Pictures do not belong in your copy. Repeat all the other data exactly.

#### DATA SECTION
══════════════════════════════

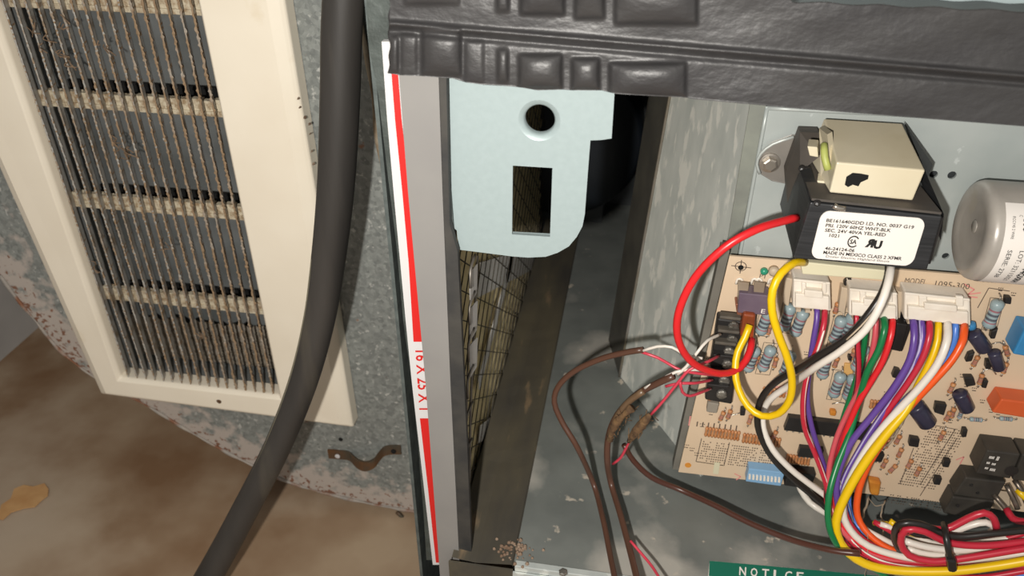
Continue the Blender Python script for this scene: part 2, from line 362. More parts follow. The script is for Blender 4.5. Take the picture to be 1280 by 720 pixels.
# blades
NS = 17; bd_ = Vector((-.42, .91, 0)).normalized()
for k in range(NS):
    x = XL+.003+(XR-XL-.004)*(k+.45)/NS; mb = MB(); n = 420; z0 = ZB+.0005; z1 = ZT-.001
    nrm = Vector((bd_.y, -bd_.x, 0)); d_ = .0125; dirt = min(1, .15+k/NS*1.1)
    vs = []; fs = []; mi = []
    for i in range(n+1):
        z = z0+(z1-z0)*i/n; lump = (random.random()**3)*.0006*(.5+dirt); lump2 = (random.random()**3)*.0007*(.5+dirt)
        base = Vector((x, YF+.001, z))
        wob = .00015*math.sin(z*40+k)
        cs = [base+nrm*(-.00045-lump), base+Vector((0, -.0003-lump2*.8, 0)), base+nrm*(.00045+lump2), base+bd_*.0025+nrm*(.0004+lump*.3), base+bd_*d_*.6+nrm*.0011, base+bd_*d_+nrm*.0003, base+bd_*d_-nrm*.0003, base+bd_*d_*.6+nrm*.0003, base+bd_*.0025-nrm*(.0004)]
        vs += [c+Vector((wob, 0, 0)) for c in cs]
    c = 9; mb.add(vs, [])
    for i in range(n):
        dz = random.random()
        for q in range(c):
            mb.f.append([i*c+q, i*c+(q+1) % c, (i+1)*c+(q+1) % c, (i+1)*c+q])
            front = q in (0, 1, 8, 2)
            mb.m.append(1 if (front and (random.random() < dirt*.9+.15 if q != 1 else dz < dirt+.1)) or (not front and random.random() < dirt*.18) else 0)
    mb.build('blade', ['slat', 'slat_dusty'], gr)
# notched cross combs
for (xa, ya, xb, yb) in [(20,118,300,141),(80,246,332,272),(126,368,357,386),(-60,-10,262,14)]:
    za, zb = onY(xa, ya, YF+.012).z, onY(xb, yb, YF+.012).z; zc = (za+zb)/2
    cmb = MB(); cmb.box((XL+.001, YF+.0112, zc-.0056), (XR-.001, YF+.020, zc-.0020))
    for k in range(NS):
        x = XL+.003+(XR-XL-.004)*(k+.45)/NS; w = (XR-XL)/NS
        cmb.box((x-.0085+w*.30+random.uniform(-.0004, .0004), YF+.0125, zc-.0045-random.random()*.001), (x-.0085+w*1.2, YF+.018, zc+.0058+random.uniform(-.0006, .0006)))
        for q in range(0):
            a = x-.006+random.random()*.006; b_ = zc-.0055+random.random()*.003; s_ = .0012+random.random()*.0014
            cmb.box((a, YF+.009, b_-s_), (a+s_*1.6, YF+.013, b_+s_))
    zs = .6-(.6-zc-.005)*(.532/.497)
    MB().box((XL, YG+.032, zs), (XR, YG+.034, zs+.011)).build('comb_shade_strip', 'hole', plen)  # black strip painted in as the shade above this comb bar
    cmb.build('cross_comb', 'comb', gr, bevel=.0003)
# dust tufts hanging across the blades
dt = MB()
for (x, y) in [(150,185),(158,190),(75,25),(70,60),(130,52),(57,47),(38,30),(88,80),(145,175),(120,330),(250,420),(205,300)]:
    p = onY(x, y, YF-.001)
    for q in range(3):
        a = p+Vector((random.uniform(-.004, .004), 0, random.uniform(-.004, .004)))
        dt.tube([a, a+Vector((random.uniform(-.003, .004), -.001, random.uniform(-.005, .001))), a+Vector((random.uniform(-.004, .006), 0, random.uniform(-.008, -.002)))], .00038, 5, step=.001)
dt.build('dust_tufts', 'dust', gr)['kind'] = 'stuff'

# ============================================================ pipe clamp
YC = YG-.004
cl = MB(); path = [((409,562),.0),((409,576),.0),((418,579),.0),((432,578),.0),((440,578),-.003),((446,590),-.010),((456,593),-.011),((468,586),-.010),((476,573),-.004),((484,566),0),((500,568),0),((501,558),0)]
line = [onY(x, y, YC+dy) for (x, y), dy in [((410,568),.002),((424,569),.002),((436,571),.001),((443,578),-.004),((450,583),-.008),((458,584),-.009),((467,580),-.008),((473,572),-.004),((480,565),.001),((489,563),.002),((501,563),.002)]]
L = smooth(line, .002); up = Vector((0, 0, 1)); wd = .0052
vs = []
for p in L: vs += [p+up*wd, p-up*wd, p-up*wd+Vector((0, .0018, 0)), p+up*wd+Vector((0, .0018, 0))]
cl.add(vs, [(i*4+q, i*4+(q+1) % 4, i*4+4+(q+1) % 4, i*4+4+q) for i in range(len(L)-1) for q in range(4)]+[(0,1,2,3),((len(L)-1)*4+3, (len(L)-1)*4+2, (len(L)-1)*4+1, (len(L)-1)*4)])
ct = thing('pipe_clamp', 'small rusty two-hole pipe strap at the foot of the galvanized duct', 'clamp', onY(455, 590, YC))
cl.build('strap', 'rust', ct)
for x, y in [(422, 570), (492, 564)]:
    MB().lathe(onY(x, y, YC+.0015), (0, -1, 0), [(0, .0024), (.0008, .0024), (.0012, .0014)], 10).build('screw_hole', 'white_card' if x < 450 else 'hole', ct)
MB().lathe(onY(426, 549, YG), (0, -1, 0), [(0, .002), (.0006, .002)], 10).build('drilled_hole', 'hole', plen)

# ============================================================ black rubber hose
hp = [((435,-120),.40),((432,-50),.40),((427,40),.40),((425,120),.40),((420,230),.40),((411,320),.40),((399,400),.398),((378,480),.392),((346,560),.382),((305,640),.37),((266,712),.355),((225,780),.34),((170,860),.33)]
hz = thing('rubber_hose', 'thick black rubber hose hanging down in front of the cream grille', 'hose', onY(266, 712, .355))
pts = [onY(x, y, Y) for (x, y), Y in hp]
MB().tube(pts, .0112, 24, rfun=lambda t: .0103+.0006*math.sin(t*9)).build('tube', 'rubber', hz, True)
rd = MB()
rd.tube([p+Vector((-.0085, -.0052, 0)) for p in pts[5:]], .0010, 6)
rd.build('mould_seam', mat('hose_seam', '6b6656', None, rough=.6), hz, True)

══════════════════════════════

#### EXPECTED OUTPUT
Continue the Blender Python script for this scene: part 2, from line 362. More parts follow. The script is for Blender 4.5. Take the picture to be 1280 by 720 pixels.
# blades
NS = 17; bd_ = Vector((-.42, .91, 0)).normalized()
for k in range(NS):
    x = XL+.003+(XR-XL-.004)*(k+.45)/NS; mb = MB(); n = 420; z0 = ZB+.0005; z1 = ZT-.001
    nrm = Vector((bd_.y, -bd_.x, 0)); d_ = .0125; dirt = min(1, .15+k/NS*1.1)
    vs = []; fs = []; mi = []
    for i in range(n+1):
        z = z0+(z1-z0)*i/n; lump = (random.random()**3)*.0006*(.5+dirt); lump2 = (random.random()**3)*.0007*(.5+dirt)
        base = Vector((x, YF+.001, z))
        wob = .00015*math.sin(z*40+k)
        cs = [base+nrm*(-.00045-lump), base+Vector((0, -.0003-lump2*.8, 0)), base+nrm*(.00045+lump2), base+bd_*.0025+nrm*(.0004+lump*.3), base+bd_*d_*.6+nrm*.0011, base+bd_*d_+nrm*.0003, base+bd_*d_-nrm*.0003, base+bd_*d_*.6+nrm*.0003, base+bd_*.0025-nrm*(.0004)]
        vs += [c+Vector((wob, 0, 0)) for c in cs]
    c = 9; mb.add(vs, [])
    for i in range(n):
        dz = random.random()
        for q in range(c):
            mb.f.append([i*c+q, i*c+(q+1) % c, (i+1)*c+(q+1) % c, (i+1)*c+q])
            front = q in (0, 1, 8, 2)
            mb.m.append(1 if (front and (random.random() < dirt*.9+.15 if q != 1 else dz < dirt+.1)) or (not front and random.random() < dirt*.18) else 0)
    mb.build('blade', ['slat', 'slat_dusty'], gr)
# notched cross combs
for (xa, ya, xb, yb) in [(20,118,300,141),(80,246,332,272),(126,368,357,386),(-60,-10,262,14)]:
    za, zb = onY(xa, ya, YF+.012).z, onY(xb, yb, YF+.012).z; zc = (za+zb)/2
    cmb = MB(); cmb.box((XL+.001, YF+.0112, zc-.0056), (XR-.001, YF+.020, zc-.0020))
    for k in range(NS):
        x = XL+.003+(XR-XL-.004)*(k+.45)/NS; w = (XR-XL)/NS
        cmb.box((x-.0085+w*.30+random.uniform(-.0004, .0004), YF+.0125, zc-.0045-random.random()*.001), (x-.0085+w*1.2, YF+.018, zc+.0058+random.uniform(-.0006, .0006)))
        for q in range(0):
            a = x-.006+random.random()*.006; b_ = zc-.0055+random.random()*.003; s_ = .0012+random.random()*.0014
            cmb.box((a, YF+.009, b_-s_), (a+s_*1.6, YF+.013, b_+s_))
    zs = .6-(.6-zc-.005)*(.532/.497)
    MB().box((XL, YG+.032, zs), (XR, YG+.034, zs+.011)).build('comb_shade_strip', 'hole', plen)  # black strip painted in as the shade above this comb bar
    cmb.build('cross_comb', 'comb', gr, bevel=.0003)
# dust tufts hanging across the blades
dt = MB()
for (x, y) in [(150,185),(158,190),(75,25),(70,60),(130,52),(57,47),(38,30),(88,80),(145,175),(120,330),(250,420),(205,300)]:
    p = onY(x, y, YF-.001)
    for q in range(3):
        a = p+Vector((random.uniform(-.004, .004), 0, random.uniform(-.004, .004)))
        dt.tube([a, a+Vector((random.uniform(-.003, .004), -.001, random.uniform(-.005, .001))), a+Vector((random.uniform(-.004, .006), 0, random.uniform(-.008, -.002)))], .00038, 5, step=.001)
dt.build('dust_tufts', 'dust', gr)['kind'] = 'stuff'

# ============================================================ pipe clamp
YC = YG-.004
cl = MB(); path = [((409,562),.0),((409,576),.0),((418,579),.0),((432,578),.0),((440,578),-.003),((446,590),-.010),((456,593),-.011),((468,586),-.010),((476,573),-.004),((484,566),0),((500,568),0),((501,558),0)]
line = [onY(x, y, YC+dy) for (x, y), dy in [((410,568),.002),((424,569),.002),((436,571),.001),((443,578),-.004),((450,583),-.008),((458,584),-.009),((467,580),-.008),((473,572),-.004),((480,565),.001),((489,563),.002),((501,563),.002)]]
L = smooth(line, .002); up = Vector((0, 0, 1)); wd = .0052
vs = []
for p in L: vs += [p+up*wd, p-up*wd, p-up*wd+Vector((0, .0018, 0)), p+up*wd+Vector((0, .0018, 0))]
cl.add(vs, [(i*4+q, i*4+(q+1) % 4, i*4+4+(q+1) % 4, i*4+4+q) for i in range(len(L)-1) for q in range(4)]+[(0,1,2,3),((len(L)-1)*4+3, (len(L)-1)*4+2, (len(L)-1)*4+1, (len(L)-1)*4)])
ct = thing('pipe_clamp', 'small rusty two-hole pipe strap at the foot of the galvanized duct', 'clamp', onY(455, 590, YC))
cl.build('strap', 'rust', ct)
for x, y in [(422, 570), (492, 564)]:
    MB().lathe(onY(x, y, YC+.0015), (0, -1, 0), [(0, .0024), (.0008, .0024), (.0012, .0014)], 10).build('screw_hole', 'white_card' if x < 450 else 'hole', ct)
MB().lathe(onY(426, 549, YG), (0, -1, 0), [(0, .002), (.0006, .002)], 10).build('drilled_hole', 'hole', plen)

# ============================================================ black rubber hose
hp = [((435,-120),.40),((432,-50),.40),((427,40),.40),((425,120),.40),((420,230),.40),((411,320),.40),((399,400),.398),((378,480),.392),((346,560),.382),((305,640),.37),((266,712),.355),((225,780),.34),((170,860),.33)]
hz = thing('rubber_hose', 'thick black rubber hose hanging down in front of the cream grille', 'hose', onY(266, 712, .355))
pts = [onY(x, y, Y) for (x, y), Y in hp]
MB().tube(pts, .0112, 24, rfun=lambda t: .0103+.0006*math.sin(t*9)).build('tube', 'rubber', hz, True)
rd = MB()
rd.tube([p+Vector((-.0085, -.0052, 0)) for p in pts[5:]], .0010, 6)
rd.build('mould_seam', mat('hose_seam', '6b6656', None, rough=.6), hz, True)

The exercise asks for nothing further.